А что же восхваляемые национал-патриотами «истинные радетели Отчества», те, что видели в жидо-масонском заговоре главную угрозу? Как боролись с «врагами-захватчиками» они? А вот как: бывший член Государственной думы, призывавший к «окончательному решению еврейского вопроса», Н.Е. Марков-Второй закончил свою «патриотическую» карьеру консультантом гестапо. Г.В. Бостунич, автор книжонки «Масонство и русская революция» и пропагандист «Протоколов сионских мудрецов», дослужился до чина штандертенфюрера СС, а заодно получил и звание почетного профессора СС как непревзойденный эксперт по козням мирового еврейства. А отличавшийся патологическим антисемитизмом генерал П.Н. Краснов приветствовал нападение Гитлера на СССР и активно сотрудничал с нацистами, сражаясь на стороне врагов своего Отечества (он, между прочим, корил другого предавшегося немцам русского генерала A.A. Власова за недостаточно последовательную анти-еврейскую пропаганду). Подобные примеры можно умножить. Думается, однако, что ни к патриотизму (в подлинном смысле этого слова), ни тем более уж к славе России они не имеют ни малейшего отношения.

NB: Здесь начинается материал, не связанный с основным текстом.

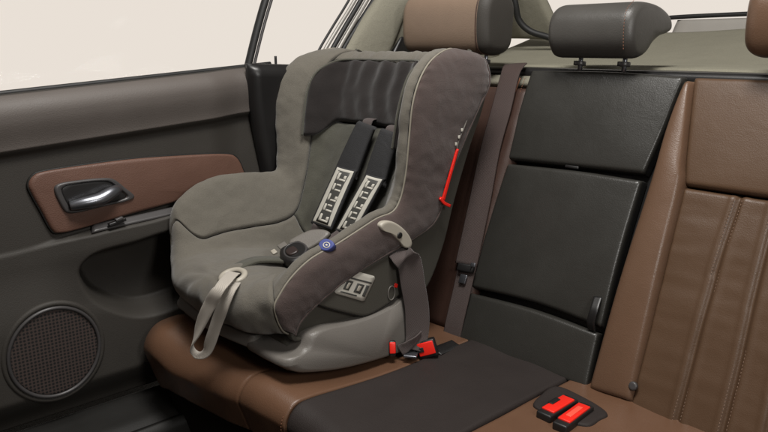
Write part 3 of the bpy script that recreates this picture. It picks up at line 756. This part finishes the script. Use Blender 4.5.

Наши же герои, борясь со злом, стремились сделать Родину лучше и человечнее. А идеи справедливости и добра, как известно, всегда требуют защиты. Нуждаются в ней и Владимир Бурцев, и Василий Маклаков. А потому сегодня они – наши подзащитные, и мы должны защитить их от лжи и клеветы, невежества и обскурантизма, национальных фобий и предрассудков.